Sunday, December 18, 2005
Question: Do the kids in small towns today look shabby or deprived?

Answer: Yes, It's what they wear that makes them look like young citizens of a poverty stricken nation.

A number of years ago the male undergraduates from the Missouri University St. Louis area all dressed alike.

Actually they were pretty sharp.

In the wintertime they wore gray flannel trousers, and a dark-blue, pull-over sweater with a V-neck. The majority of them wore a brand of shoes called "Threadneedles." This shoe came from a popular St. Louis store that must have done sensational business.

Springtime for the St. Louis students meant lighter gray slacks, a dark blue, short sleeve shirt with a collar. Their shoes were what we called white bucks.

The St. Louis girls wore a similar motif, except -- God bless their hearts -- they wore skirts or dresses.

As Southeast Missourians we were contemptuous of these fashion clones. Maybe it was the small town in us that resisted uniformity. Most of these St. Louis people were OK guys, but we still referred to them as "Jelly Beans."

What a blessing it would be if young people today looked as sharp as those St. Louis kids did.

Back in those days the kids in Southeast Missouri towns were not slaves to any dress code. In fact the only conformity was in letter sweaters earned for some varsity sport. This normally ended up hanging loosely and ridiculously on some sweetheart's upper body.

Everyone had an individual look back then that typified small town independence. Oh there were plenty of jeans around, but never worn exclusively.

Today's small town kids have caved in to a big city type uniformity. The look they have chosen can be called nothing else but, "The Slob" look.

Both the boys and girls look like slobs.

The boys in particular wear over-sized shoes, often with strings untied. They stumble along in sloppy shirts that are too big for them and hang down over billowing, balloon britches that flap and flutter in the wind.

Some of the older kids wear jeans so tight an ant couldn't navigate inside passage from the ankle to the knee; while others conform to droopy drawers that fall below the waist, allowing their underwear to show.

They want -- yes they want -- their underwear to show.

Too many of them want to turn their visor caps around front to back.

The caps turned around backwards mania not only appear cartoonish, but implies ignorance, as if they didn't grasp the concept of a cap with a bill.

Underwear -- being underwear -- has little else to be said about it.
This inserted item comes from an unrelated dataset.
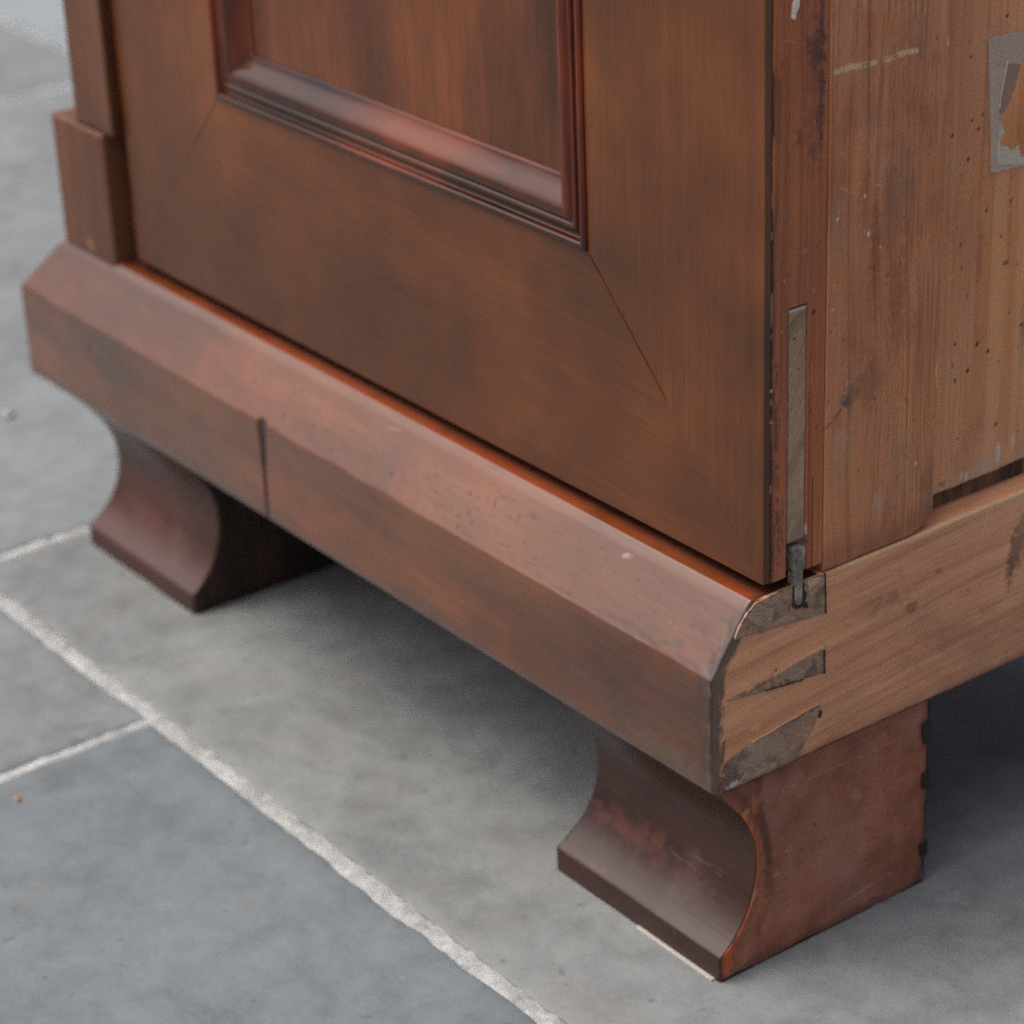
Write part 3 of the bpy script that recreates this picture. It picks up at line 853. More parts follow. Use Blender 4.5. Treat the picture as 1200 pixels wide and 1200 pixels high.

Underwear serves a basic, sanitary purpose, and that's it.

This "Slob" look the kids have taken to has nothing to do with socio-economics. The fact that they look like children from a third world nation is just as deliberate as the person who dresses in a tuxedo for a formal dance. They wouldn't want to look any other way.

If you see a boy or girl wearing jeans with patches and holes in them, don't think for a moment that this indicates poverty. Their parents have probably paid dearly for those patches and holes.

Young people's magazine today show semi-adult models wearing a coat and tie, pitifully ragged jeans and tennis shoes. It's as if the lower part of their body has been reserved for some sort of social statement.

Of course this tongue-in-cheek account of what kids are doing can't be taken too seriously. Kids are going to do what they are going to do, and usually it's the antithesis of what older people are doing.

We may fool them this time, however, because everyone wants to look as young as they can, and the only way to do it is with clothing. We like to call it "going casual." Let's face it: We are afraid to look old. Old is not in.

The Chinese revere their elderly people. Not so in this country. At just what age it happens is uncertain, but if you manage to reach any longevity at all, you will eventually be referred to as: "An Old ---." (A term indicating a release of flatus.) This is certainly not an expression of reverence. So as adult social activities, weddings and funerals, look more and more like a meeting of the Men's Golf Association, maybe the kids will soon be wearing three-piece suits and sporting a swagger stick.

Wonder when the next slow boat to China sets sail.

The Answer Man will appear on occasion in the Daily Dunklin Democrat, and will provide answers to various and sundry questions about local people, etc. Readers are invited to submit their queries to The Answer Man by e-mailing them to bhunt@dddnews.com.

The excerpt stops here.